Yale University researchers looked up voter registration records for more than 20,000 primary-care physicians and then surveyed more than 200 about how they'd react to different scenarios.
Suffering depression? In denial about alcohol abuse? Ride a motorcycle without a helmet? The survey found doctors of both political stripes would react about the same.
But Republican and Democratic doctors differed significantly over more politicized issues—abortion, marijuana and guns.
Faced with a woman who wasn't currently pregnant but had undergone two abortions earlier in life, GOP doctors were twice as likely as their Democratic counterparts to say they'd discourage any future abortions and 35% more likely to discuss so-called mental health aspects of abortion, said study co-author Eitan Hersh, a Yale political science professor.
Faced with a man who uses recreational marijuana three times a week, Republican doctors were 64% more likely to say they'd discuss pot's legal risks and 47% more likely to urge them to cut back than Democratic doctors.

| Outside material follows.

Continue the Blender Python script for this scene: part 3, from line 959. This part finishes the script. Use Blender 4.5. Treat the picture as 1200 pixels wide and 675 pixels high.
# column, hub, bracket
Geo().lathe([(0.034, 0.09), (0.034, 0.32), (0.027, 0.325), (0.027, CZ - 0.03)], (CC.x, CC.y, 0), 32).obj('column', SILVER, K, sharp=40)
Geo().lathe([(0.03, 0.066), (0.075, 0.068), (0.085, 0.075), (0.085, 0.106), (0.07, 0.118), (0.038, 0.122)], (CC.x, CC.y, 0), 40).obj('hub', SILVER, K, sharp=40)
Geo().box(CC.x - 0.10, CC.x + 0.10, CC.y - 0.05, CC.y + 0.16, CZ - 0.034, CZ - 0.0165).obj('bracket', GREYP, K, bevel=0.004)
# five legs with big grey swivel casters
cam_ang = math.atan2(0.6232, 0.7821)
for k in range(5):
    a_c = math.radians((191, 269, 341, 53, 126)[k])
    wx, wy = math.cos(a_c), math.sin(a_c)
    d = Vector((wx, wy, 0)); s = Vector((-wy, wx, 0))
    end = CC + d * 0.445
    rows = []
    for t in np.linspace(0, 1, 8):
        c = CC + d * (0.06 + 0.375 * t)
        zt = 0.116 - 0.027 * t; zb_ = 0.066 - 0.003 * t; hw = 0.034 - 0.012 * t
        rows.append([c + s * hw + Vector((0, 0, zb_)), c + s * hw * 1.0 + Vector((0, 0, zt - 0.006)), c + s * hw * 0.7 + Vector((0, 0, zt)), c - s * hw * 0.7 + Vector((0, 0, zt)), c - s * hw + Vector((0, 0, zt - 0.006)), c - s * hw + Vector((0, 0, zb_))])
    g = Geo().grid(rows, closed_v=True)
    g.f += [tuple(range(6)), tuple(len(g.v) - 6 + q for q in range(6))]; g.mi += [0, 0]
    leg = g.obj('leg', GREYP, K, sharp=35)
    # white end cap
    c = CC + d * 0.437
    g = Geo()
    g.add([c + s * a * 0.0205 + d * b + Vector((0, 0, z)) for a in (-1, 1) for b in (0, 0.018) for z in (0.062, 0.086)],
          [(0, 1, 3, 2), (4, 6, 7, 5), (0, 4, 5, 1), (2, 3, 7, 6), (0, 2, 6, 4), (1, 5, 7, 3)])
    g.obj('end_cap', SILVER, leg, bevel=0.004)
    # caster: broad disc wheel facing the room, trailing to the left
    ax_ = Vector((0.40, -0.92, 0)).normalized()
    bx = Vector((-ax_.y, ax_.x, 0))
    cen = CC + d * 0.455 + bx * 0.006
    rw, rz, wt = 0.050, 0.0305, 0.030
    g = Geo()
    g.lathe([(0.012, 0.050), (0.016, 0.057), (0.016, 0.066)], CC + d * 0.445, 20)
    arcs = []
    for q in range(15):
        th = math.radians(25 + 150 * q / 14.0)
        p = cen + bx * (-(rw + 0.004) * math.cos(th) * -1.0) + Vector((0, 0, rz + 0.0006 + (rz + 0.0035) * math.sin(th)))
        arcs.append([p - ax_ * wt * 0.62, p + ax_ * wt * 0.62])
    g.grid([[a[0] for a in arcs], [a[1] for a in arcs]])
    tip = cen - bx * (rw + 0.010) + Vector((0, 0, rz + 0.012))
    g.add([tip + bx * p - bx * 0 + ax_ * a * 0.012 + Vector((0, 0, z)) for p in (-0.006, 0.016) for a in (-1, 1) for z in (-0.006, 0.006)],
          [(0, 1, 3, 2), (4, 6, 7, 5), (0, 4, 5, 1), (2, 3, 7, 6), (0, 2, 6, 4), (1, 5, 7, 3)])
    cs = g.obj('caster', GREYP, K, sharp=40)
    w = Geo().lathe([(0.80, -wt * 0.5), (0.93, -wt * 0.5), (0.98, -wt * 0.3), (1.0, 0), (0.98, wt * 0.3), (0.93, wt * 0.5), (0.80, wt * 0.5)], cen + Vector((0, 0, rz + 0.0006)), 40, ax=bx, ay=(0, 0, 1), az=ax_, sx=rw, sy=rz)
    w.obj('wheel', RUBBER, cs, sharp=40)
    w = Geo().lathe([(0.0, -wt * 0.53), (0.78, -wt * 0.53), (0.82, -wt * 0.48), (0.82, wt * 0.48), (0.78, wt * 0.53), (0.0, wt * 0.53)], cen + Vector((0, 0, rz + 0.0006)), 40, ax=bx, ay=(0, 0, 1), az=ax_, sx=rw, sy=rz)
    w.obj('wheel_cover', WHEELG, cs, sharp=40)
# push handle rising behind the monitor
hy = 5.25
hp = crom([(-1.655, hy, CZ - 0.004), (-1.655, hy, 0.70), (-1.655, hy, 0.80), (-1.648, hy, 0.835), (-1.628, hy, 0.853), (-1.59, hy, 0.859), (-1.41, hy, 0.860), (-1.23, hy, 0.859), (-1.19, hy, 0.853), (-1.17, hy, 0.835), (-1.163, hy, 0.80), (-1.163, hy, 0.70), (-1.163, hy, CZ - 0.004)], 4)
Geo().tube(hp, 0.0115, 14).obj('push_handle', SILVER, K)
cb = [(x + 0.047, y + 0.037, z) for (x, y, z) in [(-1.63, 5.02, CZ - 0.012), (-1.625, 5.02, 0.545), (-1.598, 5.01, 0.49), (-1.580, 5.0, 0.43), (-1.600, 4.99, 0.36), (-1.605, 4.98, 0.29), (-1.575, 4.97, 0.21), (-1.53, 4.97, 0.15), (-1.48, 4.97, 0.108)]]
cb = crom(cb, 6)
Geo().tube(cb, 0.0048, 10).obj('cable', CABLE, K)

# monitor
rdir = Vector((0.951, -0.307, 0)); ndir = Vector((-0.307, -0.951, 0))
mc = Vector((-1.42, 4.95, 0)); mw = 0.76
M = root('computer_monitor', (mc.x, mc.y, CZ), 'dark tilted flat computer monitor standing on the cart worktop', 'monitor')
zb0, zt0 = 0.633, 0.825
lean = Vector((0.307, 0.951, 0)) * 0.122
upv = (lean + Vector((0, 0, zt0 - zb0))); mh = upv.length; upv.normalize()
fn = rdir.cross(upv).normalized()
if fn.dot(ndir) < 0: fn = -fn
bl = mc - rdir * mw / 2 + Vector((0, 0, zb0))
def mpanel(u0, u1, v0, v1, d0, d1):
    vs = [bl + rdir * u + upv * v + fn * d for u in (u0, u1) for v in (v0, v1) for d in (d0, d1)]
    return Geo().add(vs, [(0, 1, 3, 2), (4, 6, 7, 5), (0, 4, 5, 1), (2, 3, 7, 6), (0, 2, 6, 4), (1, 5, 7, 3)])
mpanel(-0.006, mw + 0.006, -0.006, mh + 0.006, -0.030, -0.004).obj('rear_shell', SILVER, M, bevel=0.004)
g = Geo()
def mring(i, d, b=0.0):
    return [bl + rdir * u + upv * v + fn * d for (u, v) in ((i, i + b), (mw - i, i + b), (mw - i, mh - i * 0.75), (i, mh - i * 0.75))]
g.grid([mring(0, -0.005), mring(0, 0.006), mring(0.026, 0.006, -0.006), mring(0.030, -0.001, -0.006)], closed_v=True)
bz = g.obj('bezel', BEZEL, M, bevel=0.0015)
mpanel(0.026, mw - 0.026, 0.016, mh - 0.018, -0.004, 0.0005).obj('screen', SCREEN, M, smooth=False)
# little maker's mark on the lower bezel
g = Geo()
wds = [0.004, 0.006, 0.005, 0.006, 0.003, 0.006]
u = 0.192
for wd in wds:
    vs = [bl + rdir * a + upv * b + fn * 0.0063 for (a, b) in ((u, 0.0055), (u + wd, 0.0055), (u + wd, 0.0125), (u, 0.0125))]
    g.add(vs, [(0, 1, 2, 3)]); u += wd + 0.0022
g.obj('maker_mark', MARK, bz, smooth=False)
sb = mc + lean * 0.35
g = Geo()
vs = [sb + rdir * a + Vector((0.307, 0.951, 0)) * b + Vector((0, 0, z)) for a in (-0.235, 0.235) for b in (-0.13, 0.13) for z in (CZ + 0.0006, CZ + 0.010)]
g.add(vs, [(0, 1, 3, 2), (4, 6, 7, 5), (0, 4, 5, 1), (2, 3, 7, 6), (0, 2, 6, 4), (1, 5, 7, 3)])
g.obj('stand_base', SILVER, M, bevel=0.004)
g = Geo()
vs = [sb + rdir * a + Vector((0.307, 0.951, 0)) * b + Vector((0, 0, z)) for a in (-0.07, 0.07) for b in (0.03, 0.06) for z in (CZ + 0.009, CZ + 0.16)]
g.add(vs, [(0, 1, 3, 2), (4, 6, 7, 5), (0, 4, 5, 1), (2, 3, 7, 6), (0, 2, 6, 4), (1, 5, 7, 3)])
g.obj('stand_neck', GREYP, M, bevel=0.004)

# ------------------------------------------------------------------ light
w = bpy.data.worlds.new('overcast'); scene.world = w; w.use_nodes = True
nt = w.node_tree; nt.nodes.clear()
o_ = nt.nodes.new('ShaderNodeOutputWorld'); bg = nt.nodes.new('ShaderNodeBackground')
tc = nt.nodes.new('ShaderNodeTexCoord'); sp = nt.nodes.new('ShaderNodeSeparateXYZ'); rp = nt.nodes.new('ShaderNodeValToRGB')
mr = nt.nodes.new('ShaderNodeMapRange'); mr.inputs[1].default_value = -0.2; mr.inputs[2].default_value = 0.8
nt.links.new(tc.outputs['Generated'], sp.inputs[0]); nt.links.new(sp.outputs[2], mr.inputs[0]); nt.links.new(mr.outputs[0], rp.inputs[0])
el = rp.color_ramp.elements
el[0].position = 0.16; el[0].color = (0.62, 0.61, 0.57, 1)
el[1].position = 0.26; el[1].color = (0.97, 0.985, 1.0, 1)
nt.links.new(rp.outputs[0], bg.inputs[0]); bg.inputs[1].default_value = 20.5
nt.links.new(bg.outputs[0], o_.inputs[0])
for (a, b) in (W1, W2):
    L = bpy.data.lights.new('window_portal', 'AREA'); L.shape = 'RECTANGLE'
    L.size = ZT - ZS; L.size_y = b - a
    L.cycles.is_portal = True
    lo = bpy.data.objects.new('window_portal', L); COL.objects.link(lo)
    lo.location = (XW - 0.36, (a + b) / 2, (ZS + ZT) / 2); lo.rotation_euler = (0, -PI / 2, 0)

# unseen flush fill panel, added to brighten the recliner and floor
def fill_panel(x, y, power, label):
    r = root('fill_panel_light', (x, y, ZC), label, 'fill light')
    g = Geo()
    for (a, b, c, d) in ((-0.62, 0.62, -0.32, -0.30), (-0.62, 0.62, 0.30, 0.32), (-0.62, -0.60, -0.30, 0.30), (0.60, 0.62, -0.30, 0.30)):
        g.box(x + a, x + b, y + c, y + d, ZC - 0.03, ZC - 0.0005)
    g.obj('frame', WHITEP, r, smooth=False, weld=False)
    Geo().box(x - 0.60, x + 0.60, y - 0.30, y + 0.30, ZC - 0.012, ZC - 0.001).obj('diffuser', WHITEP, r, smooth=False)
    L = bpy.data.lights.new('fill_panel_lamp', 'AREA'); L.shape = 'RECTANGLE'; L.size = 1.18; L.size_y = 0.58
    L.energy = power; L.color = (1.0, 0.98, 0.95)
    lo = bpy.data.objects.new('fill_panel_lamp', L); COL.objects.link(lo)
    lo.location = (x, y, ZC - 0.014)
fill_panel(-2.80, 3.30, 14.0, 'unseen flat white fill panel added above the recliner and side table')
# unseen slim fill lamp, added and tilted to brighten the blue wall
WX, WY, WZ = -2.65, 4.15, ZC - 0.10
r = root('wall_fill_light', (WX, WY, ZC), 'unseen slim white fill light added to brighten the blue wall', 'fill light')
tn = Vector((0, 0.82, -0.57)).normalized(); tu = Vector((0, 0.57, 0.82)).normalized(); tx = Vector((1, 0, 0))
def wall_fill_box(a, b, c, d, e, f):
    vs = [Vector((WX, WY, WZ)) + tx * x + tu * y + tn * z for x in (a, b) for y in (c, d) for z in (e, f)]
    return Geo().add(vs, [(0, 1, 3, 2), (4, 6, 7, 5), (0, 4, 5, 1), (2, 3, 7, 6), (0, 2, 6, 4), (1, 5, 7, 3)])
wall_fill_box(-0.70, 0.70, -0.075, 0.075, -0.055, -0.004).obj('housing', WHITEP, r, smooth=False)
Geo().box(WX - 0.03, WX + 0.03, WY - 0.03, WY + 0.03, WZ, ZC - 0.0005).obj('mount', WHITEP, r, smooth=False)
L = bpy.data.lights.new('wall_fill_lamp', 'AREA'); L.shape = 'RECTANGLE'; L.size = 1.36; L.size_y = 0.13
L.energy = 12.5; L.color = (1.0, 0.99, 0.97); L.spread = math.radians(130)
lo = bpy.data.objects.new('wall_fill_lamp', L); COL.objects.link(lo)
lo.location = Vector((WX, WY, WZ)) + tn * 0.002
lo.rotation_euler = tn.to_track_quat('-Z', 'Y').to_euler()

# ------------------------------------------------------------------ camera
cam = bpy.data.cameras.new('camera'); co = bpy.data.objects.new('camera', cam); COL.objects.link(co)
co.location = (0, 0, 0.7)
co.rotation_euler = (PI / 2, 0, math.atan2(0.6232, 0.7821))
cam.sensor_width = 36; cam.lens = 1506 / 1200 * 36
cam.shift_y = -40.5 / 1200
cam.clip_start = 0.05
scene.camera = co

And Democratic docs were 66% more likely to say they'd urge parents of small children not to store guns in the home—while Republican physicians instead preferred to ask about safe firearms, concluded the survey published in Proceedings of the National Academy of Sciences.
“This was really an eye-opener,” said bioethicist Nancy Berlinger of the Hastings Center, a nonpartisan research institute. She wasn't involved with the study but said it sheds light on “implicit bias”—the judgments we're not consciously aware of making.
When it comes to deeply partisan divides, doctors “can't screen that out just like the rest of us can't screen it out.”